Ob in der Zahnarztpraxis oder im Supermarkt - wo auch immer man in Kiew Menschen auf die Mobilisierung zur Armee anspricht, entsteht eine kontroverse Debatte. Doch es geht dann um das allgemeine Mobilisierungsgesetz, nicht um die Rekrutierung von Häftlingen. Diese Sondermaßnahme finden die meisten Menschen richtig und gut. Oder nebensächlich im Vergleich zu den eigenen Alltagssorgen.
Während etliche Versionen des allgemeinen Mobilisierungsgesetz lange keine Mehrheit im ukrainischen Parlament bekam oder dann nicht von Präsident Selenskyj unterschrieben wurde, fand dieses Gesetz mit der Nummer 11079-1 schnell seinen Weg durch die Gesetzgebung. Gefangene für die Armee zu rekrutieren, fand im Grunde bei allen politischen Kräften Anklang.
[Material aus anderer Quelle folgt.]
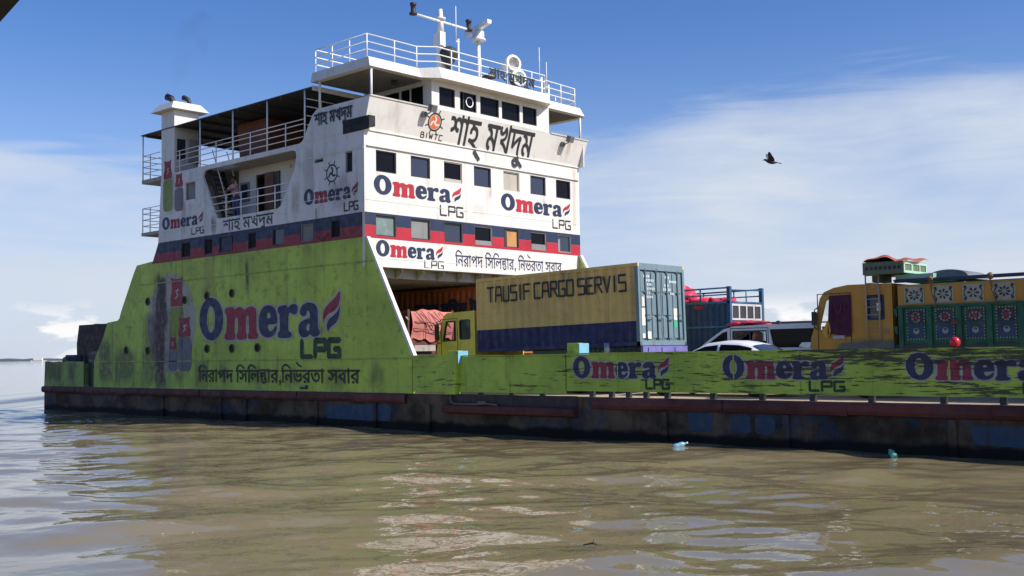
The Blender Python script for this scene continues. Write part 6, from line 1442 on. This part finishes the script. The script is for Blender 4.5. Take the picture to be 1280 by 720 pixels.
def person(label, loc, rotz, pose, shirt, trousers, group=None):
    """one continuous body with hair, shirt and trousers as parts; built facing -Y at its own origin (feet or seat below)"""
    t = thing('person', label, 'person', loc, group)
    sit = pose == 'sit'
    hip = .48 if sit else .90
    L = {}
    def n(k, x, y, z, r): L[k] = ((x, y, z), r)
    lean = -.10 if pose == 'lean' else 0.
    n('pel', 0, 0, hip, (.15, .11)); n('bel', 0, lean*.3, hip+.18, (.135, .10)); n('che', 0, lean*.8, hip+.38, (.165, .115)); n('nek0', 0, lean, hip+.52, .07); n('nek', 0, lean*1.1, hip+.58, .052)
    n('jaw', 0, lean*1.2-.02, hip+.64, (.062, .07)); n('head', 0, lean*1.2-.01, hip+.73, (.078, .092)); n('crown', 0, lean*1.2, hip+.80, .055)
    for s, q in ((-1, 'l'), (1, 'r')):
        n('sh'+q, .175*s, lean, hip+.47, .058)
        if pose == 'lean': n('el'+q, .22*s, lean-.20, hip+.24, .042); n('wr'+q, .06*s, lean-.36, hip+.22, .03); n('ha'+q, -.02*s, lean-.38, hip+.20, .03); n('fi'+q, -.08*s, lean-.37, hip+.19, .016)
        else: n('el'+q, .24*s, -.02, hip+.20, .042); n('wr'+q, .22*s, -.16, hip+.04, .03); n('ha'+q, .20*s, -.24, hip+.02, .032); n('fi'+q, .19*s, -.31, hip+.01, .016)
        if sit: n('hi'+q, .09*s, -.02, hip-.02, .085); n('kn'+q, .12*s, -.42, hip, .06); n('an'+q, .12*s, -.44, .08, .04); n('to'+q, .12*s, -.58, .035, .032)
        else: n('hi'+q, .09*s, 0, hip-.08, .085); n('kn'+q, .10*s, -.02+.03*s, .48, .06); n('an'+q, .10*s, .03*s+.03, .08, .04); n('to'+q, .11*s, .03*s-.14, .035, .032)
    ks = list(L); ix = {k: i for i, k in enumerate(ks)}
    ed = [('pel', 'bel'), ('bel', 'che'), ('che', 'nek0'), ('nek0', 'nek'), ('nek', 'jaw'), ('jaw', 'head'), ('head', 'crown')]
    for q in 'lr': ed += [('che', 'sh'+q), ('sh'+q, 'el'+q), ('el'+q, 'wr'+q), ('wr'+q, 'ha'+q), ('ha'+q, 'fi'+q), ('pel', 'hi'+q), ('hi'+q, 'kn'+q), ('kn'+q, 'an'+q), ('an'+q, 'to'+q)]
    skin_mesh('body', [L[k][0] for k in ks], [(ix[a], ix[b]) for a, b in ed], [L[k][1] for k in ks], SKIN, t)
    def sub(name, keys, edges, grow, m, cut=None):
        P = []; Rr = []
        for k in keys:
            p, r = L[k]; P.append(p); Rr.append(tuple(x+grow for x in r) if isinstance(r, tuple) else r+grow)
        i2 = {k: i for i, k in enumerate(keys)}
        skin_mesh(name, P, [(i2[a], i2[b]) for a, b in edges], Rr, m, t)
    mid = {q: tuple((a+b)/2 for a, b in zip(L['sh'+q][0], L['el'+q][0])) for q in 'lr'}
    for q in 'lr': L['ms'+q] = (tuple(a+(b-a)*.85 for a, b in zip(L['sh'+q][0], L['el'+q][0])), .05)
    L['nk2'] = ((0, lean, hip+.50), .06)
    sub('shirt', ['bel', 'pel', 'che', 'nk2', 'shl', 'shr', 'msl', 'msr'], [('bel', 'pel'), ('bel', 'che'), ('che', 'nk2'), ('che', 'shl'), ('che', 'shr'), ('shl', 'msl'), ('shr', 'msr')], .016, shirt)
    sub('trousers', ['pel', 'hil', 'hir', 'knl', 'knr', 'anl', 'anr'], [('pel', 'hil'), ('pel', 'hir'), ('hil', 'knl'), ('hir', 'knr'), ('knl', 'anl'), ('knr', 'anr')], .014, trousers)
    h = L['head'][0]; mb = MB(); mb.smooth = True; vs = []; nn = 10
    for i in range(nn+1):
        a = math.pi*.58*i/nn
        for j in range(16):
            q = 2*math.pi*j/16; back = math.sin(q) > -.3
            aa = a if back else a*.62
            vs.append((h[0]+.092*math.sin(aa)*math.cos(q), h[1]+.015+.105*math.sin(aa)*math.sin(q), h[2]+.01+.112*math.cos(aa)))
    mb.add(vs, [(i*16+j, i*16+(j+1) % 16, (i+1)*16+(j+1) % 16, (i+1)*16+j) for i in range(nn) for j in range(16)])
    o = mb.build('hair', HAIR); o.parent = t
    mb = MB()
    for s in (-1, 1): mb.blob((h[0]+s*.088, h[1]+.005, h[2]-.03), (.014, .024, .032), 1, 6, 0)
    mb.k = 1
    for s in (-1, 1): mb.blob((h[0]+s*.032, h[1]-.082, h[2]-.005), (.014, .010, .009), 1, 6, 0)
    mb.k = 0; mb.blob((h[0], h[1]-.096, h[2]-.035), (.016, .02, .026), 1, 6, 0); mb.k = 2; mb.blob((h[0], h[1]-.085, h[2]-.075), (.026, .010, .008), 1, 6, 0)
    o = mb.build('face', [SKIN, HAIR, paint('lips', (.15, .05, .04), .5, 0, streak=0, rust=0, bump=0)]); o.parent = t
    t.rotation_euler = (0, 0, rotz)
    return t
cloth = lambda n_, c: paint(n_, c, .85, .05, streak=0, rust=0, bump=0, var=.05)
person('person in pale pink shirt leaning on the white balcony railing', (-38.4, 25.25, 8.19), 0, 'lean', cloth('pink_shirt_cloth', (.55, .34, .36)), cloth('checked_blue_cloth', (.10, .11, .22)))
person('person in pale orange shirt seated at the front of the microbus', (-17.0, 29.75, 2.02), -math.pi/2, 'sit', cloth('peach_shirt_cloth', (.70, .42, .30)), cloth('dark_cloth', (.03, .03, .04)))
person('person in light blue shirt seated behind the pale orange shirt', (-16.3, 29.75, 2.02), -math.pi/2, 'sit', cloth('sky_blue_shirt_cloth', (.20, .50, .75)), cloth('brown_cloth', (.08, .05, .04)))
def crow():
    c = Vector((-14.28, 25.9, 7.48)); hd = Vector((-.74, -.67, .06)).normalized(); sd = Vector((hd.y, -hd.x, 0)).normalized(); uz = sd.cross(hd).normalized()
    if uz.z < 0: uz = -uz
    m = paint('black_plumage', (.012, .014, .022), .5, 0, streak=0, rust=0, bump=.2); mb = MB()
    P = lambda a, s, u: c+(hd*a+sd*s+uz*u)*.82
    mb.tube([P(.235, 0, .035), P(.20, 0, .045), P(.17, 0, .05), P(.12, 0, .03), P(.05, 0, 0), (P(-.06, 0, -.02)), P(-.15, 0, -.025), P(-.22, 0, -.02)], [.004, .016, .030, .034, .052, .055, .036, .016], 12)
    mb.tube([P(.225, 0, .038), P(.265, 0, .03)], [.011, .003], 6)
    b = len(mb.v); mb.add([P(-.17, .03, -.02), P(-.17, -.03, -.02), P(-.36, -.06, -.045), P(-.37, 0, -.045), P(-.36, .06, -.045)]+[P(-.17, .03, -.032), P(-.17, -.03, -.032), P(-.36, -.06, -.05), P(-.37, 0, -.05), P(-.36, .06, -.05)], [(0, 1, 2, 3, 4), (9, 8, 7, 6, 5), (0, 5, 6, 1), (1, 6, 7, 2), (2, 7, 8, 3), (3, 8, 9, 4), (4, 9, 5, 0)])
    for s in (-1, 1):
        le = [(.08, .03, .02), (.09, .10, .12), (.12, .15, .22), (.11, .17, .28)]; te = [(-.14, .03, .0), (-.10, .11, .09), (-.01, .16, .19), (.05, .18, .27)]
        vs = [P(a, s*b_, u) for a, b_, u in le]+[P(a, s*b_, u) for a, b_, u in te]; vs2 = [v-uz*.012 for v in vs]
        mb.add(vs+vs2, [(0, 1, 5, 4), (1, 2, 6, 5), (2, 3, 7, 6), (8, 12, 13, 9), (9, 13, 14, 10), (10, 14, 15, 11), (0, 8, 9, 1), (1, 9, 10, 2), (2, 10, 11, 3), (4, 5, 13, 12), (5, 6, 14, 13), (6, 7, 15, 14), (3, 11, 15, 7)])
    o = mb.build('crow', m); recentre(o, c); tag(o, 'dark crow flying left with raised wings in the cloudy sky', 'bird')
crow()

# ---------------------------------------------------------------- things on the water, the viewer's own awning, far boat, smoke
def bottle(nm, label, c, col, s, yaw, cat):
    m, N, L, B = mat(nm+'_plastic'); B.inputs['Base Color'].default_value = (*col, 1); B.inputs['Roughness'].default_value = .12; B.inputs['Transmission Weight'].default_value = .35
    t = thing(nm, label, cat, c); d = Vector((math.cos(yaw), math.sin(yaw), .25)).normalized(); p = Vector(c)
    mb = MB(); mb.tube([p-d*.16*s, p-d*.15*s, p-d*.05*s, p-d*.03*s, p, p+d*.08*s, p+d*.13*s, p+d*.16*s], [.03*s, .058*s, .058*s, .052*s, .058*s, .056*s, .022*s, .018*s], 14); mb.build('bottle', m, t)
    mb = MB(); mb.tube([p+d*.161*s, p+d*.19*s], .022*s, 10); mb.build('cap', WHITE_CLEAN, t)
bottle('plastic_bottle', 'pale blue plastic bottle floating near the hull below the bulwark', (-15.7, 23.4, .09), (.30, .58, .75), 1.2, 1.0, 'bottle')
bottle('plastic_bottle', 'small mint green plastic bottle floating on the right by the hull', (-10.35, 23.9, .10), (.20, .70, .52), 1.3, 2.2, 'bottle')
def twig():
    m = paint('wet_bark', (.05, .035, .022), .6, .3, bump=0); mb = MB(); c = (-8.82, 11.13, .0)
    mb.tube([(c[0]-.22, c[1]-.08, .02), (c[0]-.05, c[1], .06), (c[0]+.12, c[1]+.12, .03)], [.012, .02, .010], 7); mb.tube([(c[0]-.03, c[1], .05), (c[0]+.0, c[1]+.02, .16)], [.012, .006], 6); mb.tube([(c[0]+.02, c[1]+.05, .05), (c[0]+.12, c[1]-.04, .02)], [.011, .006], 6)
    o = mb.build('driftwood', m); recentre(o, c); o.scale = (.6, .6, .6); tag(o, 'small dark forked twig drifting on the near water', 'twig')
twig()
def awning():
    m = paint('dark_awning_canvas', (.012, .011, .013), .8, .2, bump=0); t = thing('boat_awning', 'dark awning corner of the viewer boat at the upper left', 'awning', (0, -1.5, 0))
    a, d = Vector((-2.597, 1.059, 0)), Vector((.1944, -.0365, 0)).normalized(); q = Vector((d.y, -d.x, 0))
    if q.y > 0: q = -q
    p0, p1 = a-d*5, a+d*6; p2, p3 = p1+q*4, p0+q*4
    mb = MB(); mb.hexa([(p.x, p.y, 3.30) for p in (p3, p2, p1, p0)], [(p.x, p.y, 3.37) for p in (p3, p2, p1, p0)]); mb.build('canvas', m, t)
    for p in (p3, p2, (p2+p3)/2): MB().tube([(p.x, p.y+.1, -.3), (p.x, p.y+.1, 3.3)], .04, 8).build('pole', DARK, t)
awning()
def far_boat():
    t = thing('river_boat', 'tiny white boat far away on the horizon at the left', 'boat', (-2130, 950, 0))
    x, y = -2130, 950
    mb = MB(); mb.hexa([(x-9, y-9, -.5), (x+9, y+9, -.5), (x+7, y+12, -.5), (x-12, y-6, -.5)], [(x-11, y-11, 2.2), (x+11, y+11, 2.6), (x+8, y+15, 2.6), (x-14, y-8, 2.2)]); mb.build('hull', WHITE_CLEAN, t)
    mb = MB(); mb.hexa([(x-6, y-7, 2.3), (x+6, y+5, 2.3), (x+4, y+8, 2.3), (x-8, y-4, 2.3)], [(x-6, y-7, 6.2), (x+6, y+5, 6.2), (x+4, y+8, 6.2), (x-8, y-4, 6.2)]); mb.build('cabin', WHITE_CLEAN, t)
far_boat()
def smoke():
    m = bpy.data.materials.new('thin_exhaust_smoke'); m.use_nodes = True; N = m.node_tree.nodes; L = m.node_tree.links; N.clear()
    out = N.new('ShaderNodeOutputMaterial'); v = N.new('ShaderNodeVolumePrincipled'); L.new(v.outputs[0], out.inputs['Volume'])
    v.inputs['Color'].default_value = (.12, .12, .13, 1)
    tc = N.new('ShaderNodeTexCoord'); n = N.new('ShaderNodeTexNoise'); n.inputs['Scale'].default_value = .8; n.inputs['Detail'].default_value = 3; L.new(tc.outputs['Object'], n.inputs['Vector'])
    L.new(mrange(N, L, n.outputs[0], .38, .75, .0, .17), v.inputs['Density'])
    mb = MB(); mb.tube([(-43.2, 25.1, 14.1), (-43.1, 25.2, 15), (-42.7, 25.5, 16.0), (-42.4, 25.8, 17.0), (-42.0, 26.1, 17.8)], [.2, .40, .75, .8, .3], 14)
    o = mb.build('smoke', m); recentre(o, (-43.1, 25.1, 14.1)); o['kind'] = 'stuff'
smoke()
Man darf nicht vergessen, dass die ukrainische Verfassung allen Menschen das Recht auf Landesverteidigung einräumt.

Olexij Honcharenko, Oppositionspolitiker und Mitinitiator des Gesetzes

Ukraine braucht dringend mehr Soldaten

"Zudem gibt es in den Gefängnissen auch straffällig gewordene Soldaten, die man an der Front in der jetzigen Situation dringend brauchen kann", lenkt der Abgeordnete Honcharenko den Blick auf die praktische Seite, das Rekrutierungspotenzial.
Ungefähr 15.000 bis 20.000 Gefängnisinsassen erfüllen die Vorgaben des Gesetzes. Mörder, Vergewaltiger sind ausgeschlossen, aber auch Personen, die sich in einer öffentlichen Position der Korruption schuldig gemacht haben.

Mehr als 3.000 Häftlinge bewerben sich bei der Armee

Inzwischen haben sich fast 3.000 Gefangene beworben, um für die Ukraine zu kämpfen. Alle Bewerber werden körperlich und psychologisch getestet. Fallen die Beurteilungen positiv aus, dann entscheidet ein Richter, ob der Gefangene in die Armee entlassen wird.
Dadurch ist er nicht begnadigt, sondern die Strafe nur zur Bewährung ausgesetzt. Es wird keine reine Gefangenen-Batallione geben. Der ehemalige Gefangene durchläuft als Rekrut die gleiche Grundausbildung wie andere und wird danach einer Einheit zugeteilt. Politiker wie Honcharenko sehen darin "eine echte Chance zur Resozialisierung".

Kritik an Maßnahme: Wenig Vertrauen in Häftlinge

Andere haben weniger Zutrauen in Ex-Häftlinge. Der ehemalige Abgeordnete Viktorovych Lutsenko und heutige Militär fürchtet:

Ein mögliches Szenario ist, dass ein Häftling, nach dem er den ganzen Prozess unauffällig durchlaufen hat, mit seiner Waffe desertiert und über den Grenzfluss Tizia schwimmt.

Viktorovych Lutsenko, ehemaliger Abgeordneter

Doch politisch ist dies die Mindermeinung. Unabhängig davon, wie wahrscheinlich Fahnenflucht bei Ex-Häftlingen sein wird, ein Fakt ist unumstößlich: Die ukrainische Armee braucht dringend mehr Soldaten, um sich im Krieg gegen Russland verteidigen zu können.